Print only the lines from the top of the data through the line with "SC.camera = cam", both included, skipping every picture.

-------

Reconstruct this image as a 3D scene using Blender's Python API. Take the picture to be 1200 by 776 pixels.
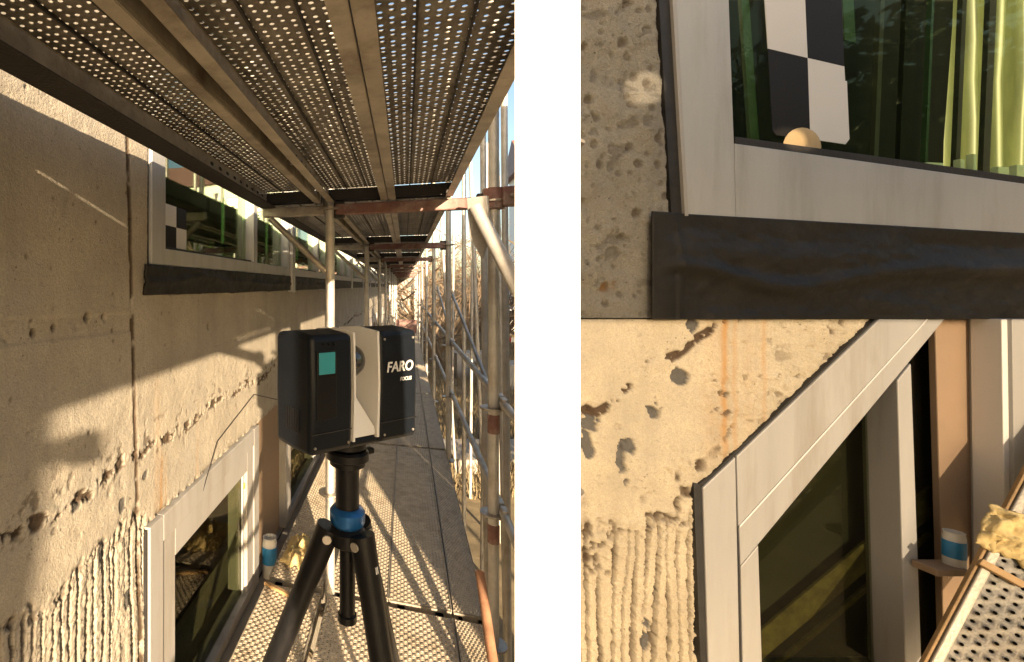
import bpy, math, random
import numpy as np
from mathutils import Vector, Matrix
from mathutils.geometry import tessellate_polygon

for o in list(bpy.data.objects):
    bpy.data.objects.remove(o)
SC = bpy.context.scene
COL = SC.collection

# ------------------------------------------------------------------ camera
H = 3.6                       # eye height above the ground; the working deck is 2 m up
FPX, CX, CY = 560.0, 301.0, 335.0
PSI = math.atan((475 - 301) / FPX)
cP, sP = math.cos(PSI), math.sin(PSI)
RGT = np.array([cP, sP, 0.0]); FWD = np.array([-sP, cP, 0.0]); UP = np.array([0, 0, 1.0])
EYE = np.array([0, 0, H])
cam_d = bpy.data.cameras.new('camera')
cam = bpy.data.objects.new('camera', cam_d); COL.objects.link(cam)
cam.location = EYE
cam.rotation_euler = (math.pi / 2, 0, PSI)
cam_d.sensor_width = 36
cam_d.lens = FPX / 1200 * 36
cam_d.shift_x = (600 - CX) / 1200
cam_d.shift_y = (CY - 388) / 1200
cam_d.clip_start = 0.02
cam_d.clip_end = 3000
SC.camera = cam

# ------------------------------------------------------------------ sky, sun, exposure
SUN = Vector((0.316, -0.949, 0.222)).normalized()
EL = math.asin(SUN.z); AZ = math.atan2(SUN.x, SUN.y)
world = bpy.data.worlds.new('World'); SC.world = world; world.use_nodes = True
wn = world.node_tree.nodes; wl = world.node_tree.links
sky = wn.new('ShaderNodeTexSky'); sky.sky_type = 'NISHITA'; sky.sun_disc = False
sky.sun_elevation = EL; sky.sun_rotation = AZ
sky.air_density = 1.0; sky.dust_density = 2.0; sky.ozone_density = 0.6
bgn = wn['Background']; bgn.inputs[1].default_value = 0.084
wl.new(sky.outputs[0], bgn.inputs[0])
sun_d = bpy.data.lights.new('sun', 'SUN'); sun_d.energy = 5.0; sun_d.angle = math.radians(0.5)
sun_d.color = (1.0, 0.77, 0.50)
sun_o = bpy.data.objects.new('sun', sun_d); COL.objects.link(sun_o)
sun_o.location = (6, -18, 12)
sun_o.rotation_euler = SUN.to_track_quat('Z', 'Y').to_euler()
SC.view_settings.view_transform = 'Standard'
SC.view_settings.look = 'None'
SC.view_settings.exposure = 1.84
SC.view_settings.gamma = 1.0
SC.view_settings.use_curve_mapping = False

rng = random.Random(7)
NR = np.random.RandomState(11)

# ------------------------------------------------------------------ coordinates
def P(x, y, d):               # point seen at (x, y) of the photograph, d metres away along the view axis
    return EYE + RGT * ((x - CX) / FPX * d) + FWD * d + UP * ((CY - y) / FPX * d)
def W(X, Y, z):               # z measured from the eye
    return np.array([X, Y, z + H])

# ------------------------------------------------------------------ materials
MATS = {}
def mat(name, col, rough=0.6, metal=0.0, var=0.25, vscale=8.0, bump=0.0, bscale=60.0, spec=0.5, dirt=None, dscale=3.0, damt=0.5, streak=False):
    if name in MATS: return MATS[name]
    m = bpy.data.materials.new(name); m.use_nodes = True
    n = m.node_tree.nodes; l = m.node_tree.links
    b = n['Principled BSDF']
    b.inputs['Roughness'].default_value = rough; b.inputs['Metallic'].default_value = metal
    b.inputs['Specular IOR Level'].default_value = spec
    tc = n.new('ShaderNodeTexCoord')
    src = tc.outputs['Object']
    if streak:
        mp = n.new('ShaderNodeMapping'); mp.inputs['Scale'].default_value = (1, 1, 0.12)
        l.new(src, mp.inputs['Vector']); src = mp.outputs['Vector']
    nz = n.new('ShaderNodeTexNoise'); nz.inputs['Scale'].default_value = vscale; nz.inputs['Detail'].default_value = 6
    nz.inputs['Roughness'].default_value = 0.65
    l.new(src, nz.inputs['Vector'])
    cr = n.new('ShaderNodeValToRGB')
    lo = tuple(c * (1 - var) for c in col); hi = tuple(min(1, c * (1 + var)) for c in col)
    cr.color_ramp.elements[0].position = 0.3; cr.color_ramp.elements[0].color = (*lo, 1)
    cr.color_ramp.elements[1].position = 0.7; cr.color_ramp.elements[1].color = (*hi, 1)
    l.new(nz.outputs['Fac'], cr.inputs['Fac'])
    out = cr.outputs['Color']
    if dirt:
        nd = n.new('ShaderNodeTexNoise'); nd.inputs['Scale'].default_value = dscale; nd.inputs['Detail'].default_value = 8
        nd.inputs['Roughness'].default_value = 0.7
        l.new(src, nd.inputs['Vector'])
        rd = n.new('ShaderNodeValToRGB')
        rd.color_ramp.elements[0].position = 0.48; rd.color_ramp.elements[0].color = (0, 0, 0, 1)
        rd.color_ramp.elements[1].position = 0.68; rd.color_ramp.elements[1].color = (damt, damt, damt, 1)
        l.new(nd.outputs['Fac'], rd.inputs['Fac'])
        mx = n.new('ShaderNodeMixRGB'); mx.inputs['Color2'].default_value = (*dirt, 1)
        l.new(rd.outputs['Color'], mx.inputs['Fac']); l.new(out, mx.inputs['Color1'])
        out = mx.outputs['Color']
    l.new(out, b.inputs['Base Color'])
    mr = n.new('ShaderNodeMapRange'); mr.inputs['To Min'].default_value = max(0.02, rough - 0.12); mr.inputs['To Max'].default_value = min(1, rough + 0.12)
    l.new(nz.outputs['Fac'], mr.inputs['Value']); l.new(mr.outputs['Result'], b.inputs['Roughness'])
    if bump:
        nb = n.new('ShaderNodeTexNoise'); nb.inputs['Scale'].default_value = bscale; nb.inputs['Detail'].default_value = 8
        l.new(tc.outputs['Object'], nb.inputs['Vector'])
        bp = n.new('ShaderNodeBump'); bp.inputs['Strength'].default_value = bump; bp.inputs['Distance'].default_value = 0.01
        l.new(nb.outputs['Fac'], bp.inputs['Height']); l.new(bp.outputs['Normal'], b.inputs['Normal'])
    MATS[name] = m
    return m

def concrete_mat(name, col, rustcol=(0.42, 0.22, 0.07), darkcol=(0.10, 0.095, 0.09), bstr=0.7, bdist=0.005):
    m = bpy.data.materials.new(name); m.use_nodes = True
    n = m.node_tree.nodes; l = m.node_tree.links; b = n['Principled BSDF']
    b.inputs['Roughness'].default_value = 0.9; b.inputs['Specular IOR Level'].default_value = 0.25
    tc = n.new('ShaderNodeTexCoord')
    def noise(s, det=8, rough=0.65, vec=None):
        z = n.new('ShaderNodeTexNoise'); z.inputs['Scale'].default_value = s; z.inputs['Detail'].default_value = det
        z.inputs['Roughness'].default_value = rough; l.new(vec or tc.outputs['Object'], z.inputs['Vector']); return z.outputs['Fac']
    def ramp(f, p0, c0, p1, c1):
        r = n.new('ShaderNodeValToRGB'); r.color_ramp.elements[0].position = p0; r.color_ramp.elements[0].color = (*c0, 1)
        r.color_ramp.elements[1].position = p1; r.color_ramp.elements[1].color = (*c1, 1); l.new(f, r.inputs['Fac']); return r.outputs['Color']
    def mix(f, a, c, mode='MIX'):
        x = n.new('ShaderNodeMixRGB'); x.blend_type = mode; l.new(f, x.inputs['Fac']) if not isinstance(f, float) else setattr(x.inputs['Fac'], 'default_value', f)
        for s, v in (('Color1', a), ('Color2', c)):
            if isinstance(v, tuple): x.inputs[s].default_value = (*v, 1)
            else: l.new(v, x.inputs[s])
        return x.outputs['Color']
    base = ramp(noise(3.2), 0.3, tuple(c * 0.78 for c in col), 0.7, tuple(c * 1.12 for c in col))
    mp = n.new('ShaderNodeMapping'); mp.inputs['Scale'].default_value = (9, 9, 0.7); l.new(tc.outputs['Object'], mp.inputs['Vector'])
    base = mix(ramp(noise(1.6, vec=mp.outputs['Vector']), 0.50, (0, 0, 0), 0.72, (0.35,) * 3), base, tuple(c * 0.55 for c in col))
    base = mix(ramp(noise(70, 3), 0.60, (0, 0, 0), 0.68, (0.5,) * 3), base, tuple(c * 0.5 for c in col))
    base = mix(ramp(noise(190, 2, 0.8), 0.44, (0.42,) * 3, 0.58, (0, 0, 0)), base, tuple(c * 0.62 for c in col))
    base = mix(ramp(noise(1.1, 9, 0.75), 0.50, (0, 0, 0), 0.66, (0.55,) * 3), base, (col[0] * 0.62, col[1] * 0.66, col[2] * 0.74))
    base = mix(ramp(noise(26, 9, 0.8), 0.56, (0, 0, 0), 0.66, (0.45,) * 3), base, tuple(c * 0.6 for c in col))
    vo = n.new('ShaderNodeTexVoronoi'); vo.inputs['Scale'].default_value = 55; vo.inputs['Randomness'].default_value = 1.0
    l.new(tc.outputs['Object'], vo.inputs['Vector'])
    dist = n.new('ShaderNodeMath'); dist.operation = 'ADD'; l.new(vo.outputs['Distance'], dist.inputs[0])
    msk = n.new('ShaderNodeMapRange'); msk.inputs['From Min'].default_value = 0.42; msk.inputs['From Max'].default_value = 0.62; msk.inputs['To Min'].default_value = 0.22; msk.inputs['To Max'].default_value = -0.06
    l.new(noise(9, 3), msk.inputs['Value']); l.new(msk.outputs['Result'], dist.inputs[1])
    hole_ = ramp(dist.outputs[0], 0.05, (0.75,) * 3, 0.14, (0, 0, 0))
    base = mix(hole_, base, tuple(c * 0.38 for c in col))
    at = n.new('ShaderNodeAttribute'); at.attribute_name = 'stain_shade'
    sp = n.new('ShaderNodeSeparateColor'); l.new(at.outputs['Color'], sp.inputs['Color'])
    base = mix(sp.outputs[0], base, rustcol)
    base = mix(sp.outputs[1], base, darkcol)
    base = mix(sp.outputs[2], base, (0.075, 0.05, 0.032))  # dark brown paints shade into grooves, cracks and holes, and colours dark joints
    l.new(base, b.inputs['Base Color'])
    ad = n.new('ShaderNodeMath'); ad.operation = 'ADD'; l.new(noise(160, 6), ad.inputs[0]); l.new(noise(35, 8), ad.inputs[1])
    sb_ = n.new('ShaderNodeMath'); sb_.operation = 'SUBTRACT'; l.new(ad.outputs[0], sb_.inputs[0]); l.new(hole_, sb_.inputs[1])
    bp = n.new('ShaderNodeBump'); bp.inputs['Strength'].default_value = bstr; bp.inputs['Distance'].default_value = bdist
    l.new(sb_.outputs[0], bp.inputs['Height']); l.new(bp.outputs['Normal'], b.inputs['Normal'])
    MATS[name] = m
    return m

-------

[FINISHED ANSWER]:
Reconstruct this image as a 3D scene using Blender's Python API. Take the picture to be 1200 by 776 pixels.
import bpy, math, random
import numpy as np
from mathutils import Vector, Matrix
from mathutils.geometry import tessellate_polygon

for o in list(bpy.data.objects):
    bpy.data.objects.remove(o)
SC = bpy.context.scene
COL = SC.collection

# ------------------------------------------------------------------ camera
H = 3.6                       # eye height above the ground; the working deck is 2 m up
FPX, CX, CY = 560.0, 301.0, 335.0
PSI = math.atan((475 - 301) / FPX)
cP, sP = math.cos(PSI), math.sin(PSI)
RGT = np.array([cP, sP, 0.0]); FWD = np.array([-sP, cP, 0.0]); UP = np.array([0, 0, 1.0])
EYE = np.array([0, 0, H])
cam_d = bpy.data.cameras.new('camera')
cam = bpy.data.objects.new('camera', cam_d); COL.objects.link(cam)
cam.location = EYE
cam.rotation_euler = (math.pi / 2, 0, PSI)
cam_d.sensor_width = 36
cam_d.lens = FPX / 1200 * 36
cam_d.shift_x = (600 - CX) / 1200
cam_d.shift_y = (CY - 388) / 1200
cam_d.clip_start = 0.02
cam_d.clip_end = 3000
SC.camera = cam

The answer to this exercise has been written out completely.